When I started college classes, my passion for sports eventually led me into the area of teaching.  I enrolled in the teaching program so I could coach.  Yes, that is correct.  Before I wanted to teach, I wanted to coach.  That is by no means a slight on coaching.  Coaches can have a positive lifelong impact on students.  With the right attitude, a coach can influence student athletes positively.  With the wrong attitude, he or she can have a negative impact. My attitude, as you have already picked up, was not the most positive.  I was all about winning just as I had been in high school.  I didn't want to be known for losing.  Which meant I was very high strung in my practices.  I expected a lot from my players.  I tried to instill a great work ethic and high expectations in my players, but I never seemed happy with them unless they won.  It was a philosophy that would never lead to fulfillment for my players or me.  It would change in my second year of coaching.  I ran across book by Rainer Martens called, "Successful Coaching."  Great title, I thought because I wanted to be a successful coach.  Problem was I had the wrong definition of what success looked like.  Very quickly, on page five to be precise, Mr. Martens changed my philosophy.

It was with one little illustration of two trophies that made me change how I would coach. One of the trophies had a winning cup at the top with a number two engraved on the bottom pedestal.  The other trophy, taller than other one, had a student on the top with a number one on it.  Athletes first and winning second was Martens’ philosophy.  Son of a gun, I thought to myself.  Have I been putting winning ahead of my players?  Am I treating them like objects to achieve the goal of winning.  I took at honest look at myself as a coach.

The other problem with me was that I carried the people as objects to help me win into the classroom.  As a teacher I was treating my students like they were little industrial workers in a factory.  Lined up in neat little rows, which allowed the custodians to clean the room rather neatly, and working on their neat little worksheets.  If they weren't winning – getting an A or weren’t in the 90th percentile on a test – in class, I was disappointed in them and myself.  It took me awhile to figure out how to stop getting the same results.  I finally realized that I had to stop doing the same thing.
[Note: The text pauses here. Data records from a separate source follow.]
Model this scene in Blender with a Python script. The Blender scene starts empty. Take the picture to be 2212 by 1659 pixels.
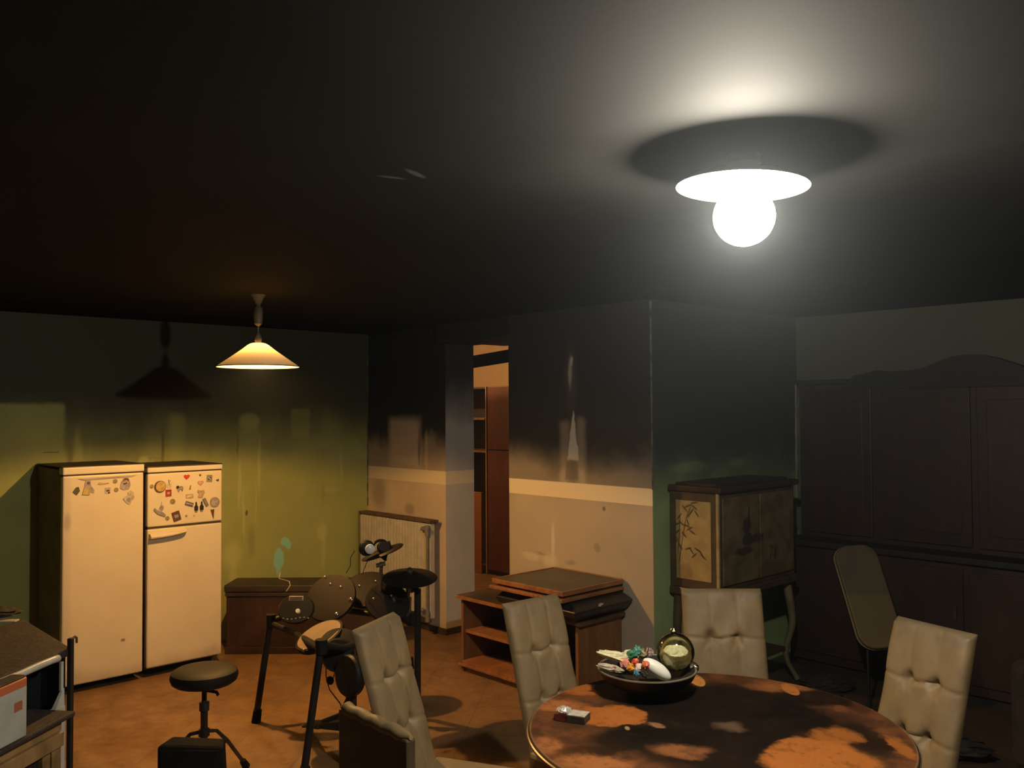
import bpy, bmesh, math, random

from mathutils import Matrix, Vector, Euler
C = bpy.context.scene.collection
S = bpy.context.scene
PI = math.pi
rnd = random.Random(7)

# ------------------------------------------------------------------ camera
F_PX, PITCH, ROLL, YAW, EYE = 1900.1, 0.0291, 0.0063, 0.81432, 1.8
cam = bpy.data.cameras.new('camera')
cam.sensor_width = 36.0
cam.lens = F_PX / 2212 * 36
cam.clip_start = 0.05
co = bpy.data.objects.new('camera', cam)
C.objects.link(co)
co.matrix_world = (Matrix.Translation((0, 0, EYE)) @ Matrix.Rotation(YAW, 4, 'Z')
                   @ Matrix.Rotation(PI / 2 + PITCH, 4, 'X') @ Matrix.Rotation(-ROLL, 4, 'Z'))
S.camera = co
# ------------------------------------------------------------------ world, exposure
w = bpy.data.worlds.new('world')
S.world = w
w.use_nodes = True
w.node_tree.nodes['Background'].inputs[0].default_value = (0.0, 0.0, 0.0, 1)
w.node_tree.nodes['Background'].inputs[1].default_value = 0.0
# thin haze added in the whole room for the lamp's glow; scatters mostly forwards
HAZE, HAZE_G = 0.0048, 0.86
hv_ = w.node_tree.nodes.new('ShaderNodeVolumeScatter')
hv_.inputs['Color'].default_value = (0.80, 0.90, 1.0, 1)
hv_.inputs['Density'].default_value = HAZE
hv_.inputs['Anisotropy'].default_value = HAZE_G
w.node_tree.links.new(hv_.outputs[0], w.node_tree.nodes['World Output'].inputs['Volume'])
S.view_settings.view_transform = 'Standard'
S.view_settings.look = 'None'
S.view_settings.exposure = 0.0
S.view_settings.gamma = 1.0
S.view_settings.use_curve_mapping = False
# lamp colours and strengths (the lamps themselves are built further down)
WARM = (1.0, 0.53, 0.15)
COOL = (1.0, 0.91, 0.74)
P_PENDANT, P_CEILING, P_NEXT = 140.0, 135.0, 60.0
LAMP = Vector((-1.28, 2.07, 2.325))
PEND = Vector((-4.76, 2.45, 2.062))

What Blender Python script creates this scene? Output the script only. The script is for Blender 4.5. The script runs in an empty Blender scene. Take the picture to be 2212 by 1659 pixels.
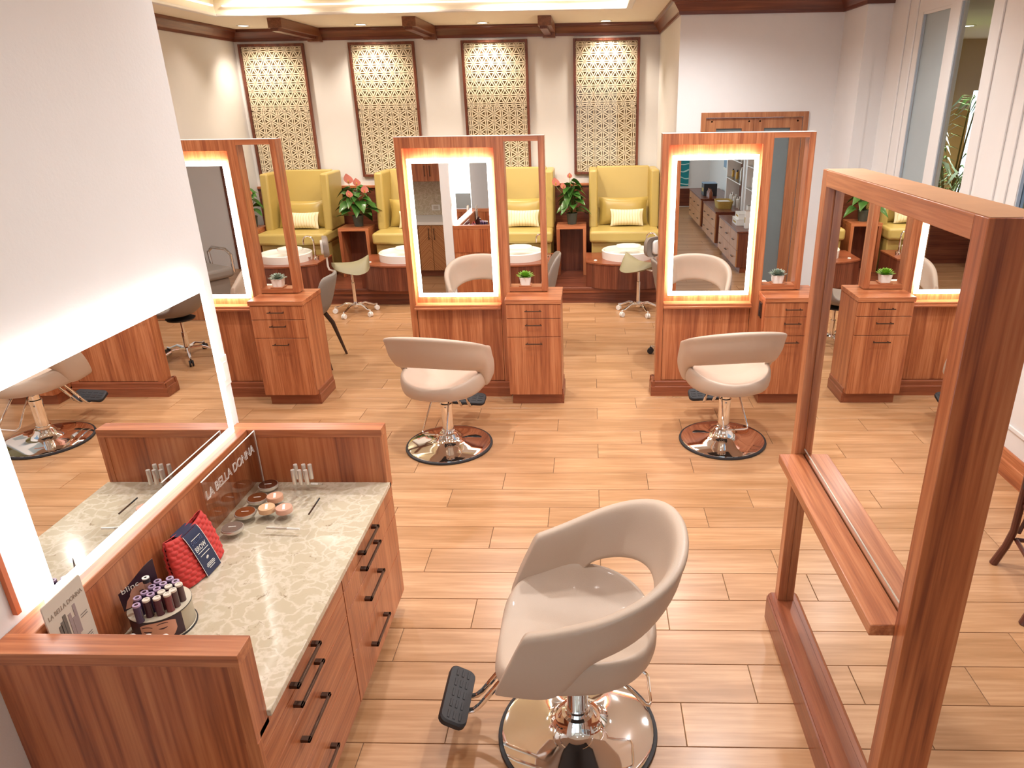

Instead of focusing on how I taught, I focused more on how students learned.  Teaching the same way for everyone wasn't going to work.  Teaching the students just to win in my class wasn't going to work.  I had to get to know them individually and take different approaches with each person.   It was time consuming, but well worth the time invested.  The irony was that it started with the thing that got me into education.  Wanting to be a "Successful Coach" made me revaluate my teaching.

What about you?  What is your approach to the classroom?  If you are coach, what is your attitude toward the athletes you lead.  Are you an athlete- first-winning-second type of coach?  As a teacher are you a student-first-teacher- second type of teacher?  I would encourage you to take a deep look at your approach to kids.  As you are reflecting, remember your students are always people first, then a member of your class and team.  I wish you the best in this process and hope that no one "Beats your Butt!" when it comes to putting kids on the first place trophy.

Friday, August 9, 2013

Stealing the Student's Carnival Rides!

I am sure most of you have seen the History Channel show, American Pickers.  If you haven't, let me summarize.  The show follows two guys around the United States looking for old antiques in people's sheds, barns, garages, or even old junk piles.  These two guys are very well versed in antiques and what would be good to "pick" out of some one's barn.

As educators we can learn a lot from this show.  You are probably saying to yourself, "What can I learn from a TV show about two guys going through a bunch of old stuff"?  It's not so much about the stuff they are rummaging through, but the discovery process of finding artifacts.  If you ever have watched the show, you have seen what these men go through to find an artifact.  They dig through, climb over, handle, and scrutinize a lot of stuff.  They are ones that are involved.  How fun would it be if they got someone else to do this for them?

Having someone do this for them is like hiring someone to ride your favorite carnival ride. Wouldn't that be a bummer watching someone else laughing and screaming the whole way through what was suppose to be your ride.  It's enough to make you mad, but wait you're the one that hired them in the first place.  So you think to yourself that was plain stupid paying someone else to have your fun!

As a classroom teacher I would sometimes steal the students' carnival rides. You're probably thinking what a rotten educator I must have been to steal rides from innocent children.  Technically I didn't steal anything from them, so don't go calling a private investigator to pursue my teaching background.  What I did take away from them was an opportunity for them to discover on their own.  I would poor my energy and talents, more energy than talent mind you, into planning a lesson for my students.  I had it all figured out...do all of the research for a lecture of twenty to thirty minutes, give them a worksheet or assignment, answer a few questions from the students on the front row (they seemed the most interested) and then sit down in my chair and watch them go at the worksheet or assignment. 

Through this process I was taking away the discovery part for my students.  I was riding the carnival ride and they were watching me have all the fun.  They were spectators and not participants.  Sure I needed to know my content in order to be a resource for my students, but really I was doing most of the work everyday.  Doing this seven times a day (seven period day) made me a little worn out at the end of the day.  It is a no wonder that my students left the day with more energy than I did.  When the ending school bell rang and they would run from the school with the energy and life of young foal kicking and prancing in the back pasture.  I on the other hand would stay and start the process over again planning for the next lesson.  Once I was done then I would drag my tired broken down workhorse body home and collapse in the recliner.

Eventually it came to my mind that this seemed a little backwards.  The students should be spending the energy and time, as I would like to call it, riding the carnival ride of discovery in the classroom.  They should be the ones rummaging through the resources to find the necessary facts for a lesson.  Once I switched my methods around, I was able to step back and watch them learn on their own.  I set up the parameters in the lesson.  Which sometimes was a simple question to get them started.  Which still meant I needed to know my content area well enough to ask the "important" questions.  Eventually the students started asking those types of "what does this mean?", "how did they?", "what if?" to keep the learning going.  The important transition for my classroom was from teacher centered to student centered.  By doing so the students were spending their youthful excitement which in turn rejuvenated this tired teacher. It was a win - win situation for everyone!

How about your classroom?  Who is spending most of the energy in learning? Is the procedure all about the teacher or the student?  Ask yourself honestly and if you're not sure, try asking your students.  Switch it around to be student centered and you will find several "treasures" in the minds and results of your students.